### [TASK TO COMPLETE]
Only the lines from the first one through the line with "S.cycles.caustics_reflective = False;" should be printed, exactly as they appear.

### [DATA BLOCK]
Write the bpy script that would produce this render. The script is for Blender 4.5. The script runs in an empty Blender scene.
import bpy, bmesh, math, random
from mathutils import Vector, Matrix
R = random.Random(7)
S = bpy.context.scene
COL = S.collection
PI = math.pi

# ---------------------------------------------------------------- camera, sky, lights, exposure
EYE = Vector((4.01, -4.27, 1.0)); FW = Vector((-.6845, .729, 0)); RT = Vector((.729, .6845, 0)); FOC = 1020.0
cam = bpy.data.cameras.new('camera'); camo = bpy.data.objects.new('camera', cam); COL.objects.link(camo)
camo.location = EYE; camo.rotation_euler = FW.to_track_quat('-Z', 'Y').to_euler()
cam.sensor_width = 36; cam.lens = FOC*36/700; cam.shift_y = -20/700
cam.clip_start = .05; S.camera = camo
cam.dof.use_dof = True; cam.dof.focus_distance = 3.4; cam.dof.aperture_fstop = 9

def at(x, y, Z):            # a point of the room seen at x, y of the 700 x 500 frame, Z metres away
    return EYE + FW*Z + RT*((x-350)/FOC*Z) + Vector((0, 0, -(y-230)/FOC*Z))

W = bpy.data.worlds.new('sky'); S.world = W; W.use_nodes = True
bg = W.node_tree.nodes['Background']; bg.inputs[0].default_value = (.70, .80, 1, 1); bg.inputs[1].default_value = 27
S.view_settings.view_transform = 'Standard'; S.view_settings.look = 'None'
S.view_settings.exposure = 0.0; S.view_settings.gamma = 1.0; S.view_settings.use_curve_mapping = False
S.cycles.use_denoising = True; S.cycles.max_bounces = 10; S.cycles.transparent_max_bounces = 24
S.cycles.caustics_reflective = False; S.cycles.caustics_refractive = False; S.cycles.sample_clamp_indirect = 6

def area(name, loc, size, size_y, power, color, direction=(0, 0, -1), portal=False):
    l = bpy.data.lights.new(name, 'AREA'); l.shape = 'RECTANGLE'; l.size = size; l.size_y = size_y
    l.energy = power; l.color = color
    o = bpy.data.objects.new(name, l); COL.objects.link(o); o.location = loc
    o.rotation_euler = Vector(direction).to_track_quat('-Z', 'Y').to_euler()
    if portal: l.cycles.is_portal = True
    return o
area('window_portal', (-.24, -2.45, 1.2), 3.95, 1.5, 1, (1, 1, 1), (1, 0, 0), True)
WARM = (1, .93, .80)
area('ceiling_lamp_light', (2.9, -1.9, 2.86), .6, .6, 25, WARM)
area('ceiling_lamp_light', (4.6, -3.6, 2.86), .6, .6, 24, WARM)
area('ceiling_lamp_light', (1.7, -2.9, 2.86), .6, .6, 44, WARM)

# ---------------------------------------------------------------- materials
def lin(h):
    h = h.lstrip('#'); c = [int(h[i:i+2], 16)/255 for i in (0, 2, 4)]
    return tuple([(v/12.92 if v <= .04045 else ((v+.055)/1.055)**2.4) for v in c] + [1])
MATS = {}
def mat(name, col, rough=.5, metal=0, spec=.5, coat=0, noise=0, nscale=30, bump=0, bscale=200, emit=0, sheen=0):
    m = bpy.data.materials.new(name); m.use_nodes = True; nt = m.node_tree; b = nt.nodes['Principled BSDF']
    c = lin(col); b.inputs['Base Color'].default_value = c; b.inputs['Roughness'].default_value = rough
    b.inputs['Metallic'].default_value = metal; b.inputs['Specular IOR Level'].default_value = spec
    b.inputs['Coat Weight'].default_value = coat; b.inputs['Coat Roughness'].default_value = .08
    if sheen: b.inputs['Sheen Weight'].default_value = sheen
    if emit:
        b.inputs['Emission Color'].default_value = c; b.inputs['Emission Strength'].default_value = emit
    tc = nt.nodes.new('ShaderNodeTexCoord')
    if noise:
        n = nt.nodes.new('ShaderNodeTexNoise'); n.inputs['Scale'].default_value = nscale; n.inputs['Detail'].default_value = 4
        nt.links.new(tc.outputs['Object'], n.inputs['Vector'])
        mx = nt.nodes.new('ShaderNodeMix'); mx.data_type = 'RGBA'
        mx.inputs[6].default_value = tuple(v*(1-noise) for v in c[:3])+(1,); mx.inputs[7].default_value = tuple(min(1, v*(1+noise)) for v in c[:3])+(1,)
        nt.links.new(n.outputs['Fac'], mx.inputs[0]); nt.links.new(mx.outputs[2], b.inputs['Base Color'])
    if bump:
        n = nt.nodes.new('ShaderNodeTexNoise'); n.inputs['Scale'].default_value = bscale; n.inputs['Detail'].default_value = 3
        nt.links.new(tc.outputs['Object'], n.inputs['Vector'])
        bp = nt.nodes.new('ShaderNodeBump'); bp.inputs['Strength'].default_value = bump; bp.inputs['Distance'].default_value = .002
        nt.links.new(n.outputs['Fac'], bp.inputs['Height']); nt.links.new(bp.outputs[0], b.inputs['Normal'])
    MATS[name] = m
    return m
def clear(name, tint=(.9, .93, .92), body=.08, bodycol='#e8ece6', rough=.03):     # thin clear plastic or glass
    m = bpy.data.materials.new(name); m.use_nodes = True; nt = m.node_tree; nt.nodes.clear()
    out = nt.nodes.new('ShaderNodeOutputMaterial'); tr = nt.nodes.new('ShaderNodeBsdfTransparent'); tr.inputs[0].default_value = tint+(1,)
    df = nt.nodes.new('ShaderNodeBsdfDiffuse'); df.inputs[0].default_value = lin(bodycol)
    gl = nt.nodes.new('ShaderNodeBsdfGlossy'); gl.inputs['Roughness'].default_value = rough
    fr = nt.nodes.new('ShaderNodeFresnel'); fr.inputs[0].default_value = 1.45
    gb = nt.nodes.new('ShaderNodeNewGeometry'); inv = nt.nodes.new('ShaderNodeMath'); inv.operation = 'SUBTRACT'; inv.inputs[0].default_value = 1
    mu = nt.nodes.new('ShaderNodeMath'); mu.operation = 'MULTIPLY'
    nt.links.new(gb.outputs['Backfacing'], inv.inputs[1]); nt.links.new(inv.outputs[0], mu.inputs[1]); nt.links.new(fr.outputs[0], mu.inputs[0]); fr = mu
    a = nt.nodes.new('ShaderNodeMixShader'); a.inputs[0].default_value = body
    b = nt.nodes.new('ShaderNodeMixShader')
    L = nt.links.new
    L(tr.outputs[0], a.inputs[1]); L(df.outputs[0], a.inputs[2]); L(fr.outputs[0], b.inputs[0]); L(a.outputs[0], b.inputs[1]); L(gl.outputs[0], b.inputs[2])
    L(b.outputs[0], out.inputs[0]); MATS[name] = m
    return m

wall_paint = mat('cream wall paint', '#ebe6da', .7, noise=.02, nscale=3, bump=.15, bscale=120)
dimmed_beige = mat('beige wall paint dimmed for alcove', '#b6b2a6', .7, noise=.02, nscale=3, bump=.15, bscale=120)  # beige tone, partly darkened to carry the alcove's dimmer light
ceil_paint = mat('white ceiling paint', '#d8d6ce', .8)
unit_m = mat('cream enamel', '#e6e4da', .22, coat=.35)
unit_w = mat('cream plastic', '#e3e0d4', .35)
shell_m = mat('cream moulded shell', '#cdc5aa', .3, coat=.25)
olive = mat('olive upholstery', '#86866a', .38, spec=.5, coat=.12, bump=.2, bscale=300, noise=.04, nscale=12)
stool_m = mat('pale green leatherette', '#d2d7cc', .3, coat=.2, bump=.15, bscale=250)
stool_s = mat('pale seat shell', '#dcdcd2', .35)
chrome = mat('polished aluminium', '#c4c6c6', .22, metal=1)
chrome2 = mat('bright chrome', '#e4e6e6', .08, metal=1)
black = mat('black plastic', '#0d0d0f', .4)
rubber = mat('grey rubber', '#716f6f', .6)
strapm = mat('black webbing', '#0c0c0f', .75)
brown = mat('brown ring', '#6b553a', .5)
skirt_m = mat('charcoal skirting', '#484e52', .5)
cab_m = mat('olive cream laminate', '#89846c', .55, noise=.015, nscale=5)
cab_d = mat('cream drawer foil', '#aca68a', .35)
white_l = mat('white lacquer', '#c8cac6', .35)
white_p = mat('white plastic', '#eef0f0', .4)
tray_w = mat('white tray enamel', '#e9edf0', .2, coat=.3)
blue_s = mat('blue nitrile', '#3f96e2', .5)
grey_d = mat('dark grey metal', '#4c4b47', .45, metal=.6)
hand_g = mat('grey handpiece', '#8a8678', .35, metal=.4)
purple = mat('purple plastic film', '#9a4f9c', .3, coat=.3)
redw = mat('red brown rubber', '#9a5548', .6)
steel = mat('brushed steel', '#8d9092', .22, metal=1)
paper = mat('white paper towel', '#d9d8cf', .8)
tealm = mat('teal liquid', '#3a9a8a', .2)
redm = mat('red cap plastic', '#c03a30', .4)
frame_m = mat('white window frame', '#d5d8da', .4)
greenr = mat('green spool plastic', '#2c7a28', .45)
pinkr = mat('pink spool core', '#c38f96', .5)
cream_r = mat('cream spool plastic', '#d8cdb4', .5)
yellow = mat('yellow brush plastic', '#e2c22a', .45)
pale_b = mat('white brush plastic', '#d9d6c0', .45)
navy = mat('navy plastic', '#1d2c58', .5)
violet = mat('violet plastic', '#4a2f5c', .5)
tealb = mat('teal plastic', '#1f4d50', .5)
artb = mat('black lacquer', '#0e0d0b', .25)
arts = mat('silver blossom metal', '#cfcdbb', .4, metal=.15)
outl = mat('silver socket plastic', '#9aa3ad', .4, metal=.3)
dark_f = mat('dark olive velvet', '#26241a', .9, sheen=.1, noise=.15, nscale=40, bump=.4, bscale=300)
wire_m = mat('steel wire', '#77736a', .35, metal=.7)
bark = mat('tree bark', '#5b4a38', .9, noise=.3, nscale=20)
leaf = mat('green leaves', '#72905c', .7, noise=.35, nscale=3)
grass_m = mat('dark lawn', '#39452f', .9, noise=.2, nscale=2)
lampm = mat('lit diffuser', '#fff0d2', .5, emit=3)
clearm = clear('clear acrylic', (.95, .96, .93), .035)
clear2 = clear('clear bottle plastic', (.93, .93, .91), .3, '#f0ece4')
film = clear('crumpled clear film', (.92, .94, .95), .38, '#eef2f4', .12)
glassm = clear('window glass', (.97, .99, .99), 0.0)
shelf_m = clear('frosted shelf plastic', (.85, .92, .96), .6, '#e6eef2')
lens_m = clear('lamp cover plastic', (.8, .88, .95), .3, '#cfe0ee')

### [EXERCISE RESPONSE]
Write the bpy script that would produce this render. The script is for Blender 4.5. The script runs in an empty Blender scene.
import bpy, bmesh, math, random
from mathutils import Vector, Matrix
R = random.Random(7)
S = bpy.context.scene
COL = S.collection
PI = math.pi

# ---------------------------------------------------------------- camera, sky, lights, exposure
EYE = Vector((4.01, -4.27, 1.0)); FW = Vector((-.6845, .729, 0)); RT = Vector((.729, .6845, 0)); FOC = 1020.0
cam = bpy.data.cameras.new('camera'); camo = bpy.data.objects.new('camera', cam); COL.objects.link(camo)
camo.location = EYE; camo.rotation_euler = FW.to_track_quat('-Z', 'Y').to_euler()
cam.sensor_width = 36; cam.lens = FOC*36/700; cam.shift_y = -20/700
cam.clip_start = .05; S.camera = camo
cam.dof.use_dof = True; cam.dof.focus_distance = 3.4; cam.dof.aperture_fstop = 9

def at(x, y, Z):            # a point of the room seen at x, y of the 700 x 500 frame, Z metres away
    return EYE + FW*Z + RT*((x-350)/FOC*Z) + Vector((0, 0, -(y-230)/FOC*Z))

W = bpy.data.worlds.new('sky'); S.world = W; W.use_nodes = True
bg = W.node_tree.nodes['Background']; bg.inputs[0].default_value = (.70, .80, 1, 1); bg.inputs[1].default_value = 27
S.view_settings.view_transform = 'Standard'; S.view_settings.look = 'None'
S.view_settings.exposure = 0.0; S.view_settings.gamma = 1.0; S.view_settings.use_curve_mapping = False
S.cycles.use_denoising = True; S.cycles.max_bounces = 10; S.cycles.transparent_max_bounces = 24
S.cycles.caustics_reflective = False; S.cycles.caustics_refractive = False; S.cycles.sample_clamp_indirect = 6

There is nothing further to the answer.